Her father Sajedul Islam Suman had gone missing from the capital in December 2013.
“She is very attached to her father, we don't know if she will ever become normal again,” said her aunt Ferdousi Islam.
The worlds of many children and families have shattered with the disappearances of their loved ones.
From January last year to April this year, 80 people were forced to disappear, according to rights body Ain O Salish Kendra.
Of them, 14 people were found dead, seven returned, and seven others were later shown arrested by law enforcers, it added.
The rest remain unaccounted for, it said.
Mayer Dak, an organisation of 19 such families, yesterday formed a human chain under the banner “Mayer Dak” in front of the Jatiya Press Club in the capital, seeking the prime minister's intervention to get back their loved ones before Ramadan. Many children of the people who had disappeared joined the human chain braving the scorching heat.

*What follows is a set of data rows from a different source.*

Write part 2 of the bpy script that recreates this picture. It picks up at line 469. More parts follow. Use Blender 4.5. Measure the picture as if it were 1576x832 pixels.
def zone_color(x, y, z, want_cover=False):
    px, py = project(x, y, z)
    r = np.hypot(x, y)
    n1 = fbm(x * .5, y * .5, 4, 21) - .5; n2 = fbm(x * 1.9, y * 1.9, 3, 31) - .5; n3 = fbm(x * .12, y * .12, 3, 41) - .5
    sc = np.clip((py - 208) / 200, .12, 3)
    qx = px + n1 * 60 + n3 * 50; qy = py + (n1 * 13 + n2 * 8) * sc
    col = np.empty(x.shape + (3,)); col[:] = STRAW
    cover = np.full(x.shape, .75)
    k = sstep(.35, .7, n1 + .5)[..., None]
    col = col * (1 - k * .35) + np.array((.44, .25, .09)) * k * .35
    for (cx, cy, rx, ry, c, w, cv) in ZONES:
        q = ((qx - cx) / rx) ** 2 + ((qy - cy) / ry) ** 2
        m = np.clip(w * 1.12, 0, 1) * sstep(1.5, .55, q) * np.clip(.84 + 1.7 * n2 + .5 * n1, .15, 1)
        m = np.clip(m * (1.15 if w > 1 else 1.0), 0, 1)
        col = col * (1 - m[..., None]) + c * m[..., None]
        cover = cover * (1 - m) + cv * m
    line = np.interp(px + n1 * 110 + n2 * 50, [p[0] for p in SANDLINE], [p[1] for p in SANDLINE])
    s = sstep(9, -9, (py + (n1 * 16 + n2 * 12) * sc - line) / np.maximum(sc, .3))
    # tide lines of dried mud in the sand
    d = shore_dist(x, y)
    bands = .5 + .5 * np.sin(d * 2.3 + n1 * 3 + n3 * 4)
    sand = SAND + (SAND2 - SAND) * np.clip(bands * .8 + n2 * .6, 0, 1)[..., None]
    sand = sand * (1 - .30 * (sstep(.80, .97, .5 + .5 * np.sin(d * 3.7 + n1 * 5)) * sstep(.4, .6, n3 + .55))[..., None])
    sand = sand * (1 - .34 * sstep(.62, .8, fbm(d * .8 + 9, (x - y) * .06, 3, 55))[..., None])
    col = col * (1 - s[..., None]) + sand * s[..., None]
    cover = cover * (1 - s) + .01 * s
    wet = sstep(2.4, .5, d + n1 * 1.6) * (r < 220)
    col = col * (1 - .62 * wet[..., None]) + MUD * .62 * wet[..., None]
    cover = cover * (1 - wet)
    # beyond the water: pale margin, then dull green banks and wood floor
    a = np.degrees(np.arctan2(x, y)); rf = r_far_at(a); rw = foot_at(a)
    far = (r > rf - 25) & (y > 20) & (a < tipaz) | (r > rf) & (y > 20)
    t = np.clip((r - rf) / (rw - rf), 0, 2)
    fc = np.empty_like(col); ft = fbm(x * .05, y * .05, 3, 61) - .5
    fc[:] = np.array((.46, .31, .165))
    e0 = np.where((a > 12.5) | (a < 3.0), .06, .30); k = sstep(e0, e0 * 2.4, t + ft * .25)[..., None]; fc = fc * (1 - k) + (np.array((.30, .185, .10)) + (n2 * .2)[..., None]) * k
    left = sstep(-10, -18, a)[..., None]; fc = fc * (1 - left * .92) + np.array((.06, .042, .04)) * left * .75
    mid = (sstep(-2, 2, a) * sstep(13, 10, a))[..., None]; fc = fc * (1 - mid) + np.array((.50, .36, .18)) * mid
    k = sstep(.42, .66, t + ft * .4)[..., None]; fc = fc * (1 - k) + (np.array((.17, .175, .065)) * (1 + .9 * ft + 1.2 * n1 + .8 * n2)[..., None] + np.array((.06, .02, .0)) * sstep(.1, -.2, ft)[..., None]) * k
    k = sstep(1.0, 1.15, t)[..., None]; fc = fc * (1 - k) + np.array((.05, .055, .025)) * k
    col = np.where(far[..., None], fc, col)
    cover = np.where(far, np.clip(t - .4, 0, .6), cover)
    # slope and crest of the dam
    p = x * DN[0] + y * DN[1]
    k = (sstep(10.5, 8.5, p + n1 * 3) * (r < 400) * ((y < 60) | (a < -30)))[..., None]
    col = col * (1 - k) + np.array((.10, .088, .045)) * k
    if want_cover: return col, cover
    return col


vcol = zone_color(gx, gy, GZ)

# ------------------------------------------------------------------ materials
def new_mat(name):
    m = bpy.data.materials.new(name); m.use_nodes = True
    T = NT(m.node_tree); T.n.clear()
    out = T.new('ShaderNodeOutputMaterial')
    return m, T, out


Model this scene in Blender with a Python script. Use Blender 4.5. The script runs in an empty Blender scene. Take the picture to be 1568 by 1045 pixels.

Since the disappearances, the families had written to the home ministry, formed human chains and arranged press briefings several times, seeking the authorities' help in finding out whether their loved ones were detained, deceased or alive.
But all their efforts went in vain.
Rayta's father Suman, along with seven others, went missing from the capital in December 2013. Their families alleged that all of them were victims of forced disappearances by Rapid Action Battalion.
Rab-1 picked up six of them, including Suman, from the capital's Bashundhara Residential Area and two others from Shaheenbagh between 8:00pm on December 4 and 2:00am on December 5, according to the families.
The seven others were: Zahidul Karim Tanvir, Mazharul Islam Russel, Abdul Quader Bhuiyan Masum, Asaduzzaman Rana, Al Amin, Adnan Chowdhury and Kawsar Ahmed.
At Suman's Shaheenbagh house, pictures of him hang on the walls of the living room where Rayta and her five-year-old sister would often come and sit quietly. “Our hopes have begun to fade. But we don't know what to tell the girls,” Ferdousi told this correspondent yesterday.
At the human chain, five-year-old Abida was seen holding a picture of her father Parvez Hossain. “I want him to come back before Eid,” she said.
Her mother Farzana Akhter alleged that Parvez was picked up by law enforcers from Shahbagh on December 2, 2013.
Nur Khan, acting executive director of Ain O Salish Kendra, who was present at the human chain, said the people have reasons to suspect that the state was responsible for the incidents of forced disappearances.
“The suspicion only deepened after what we see in Narayanganj seven-murder case,” he said.
Nur also noted that law enforcers were often reluctant to record complaints that involve members of law enforcement agencies.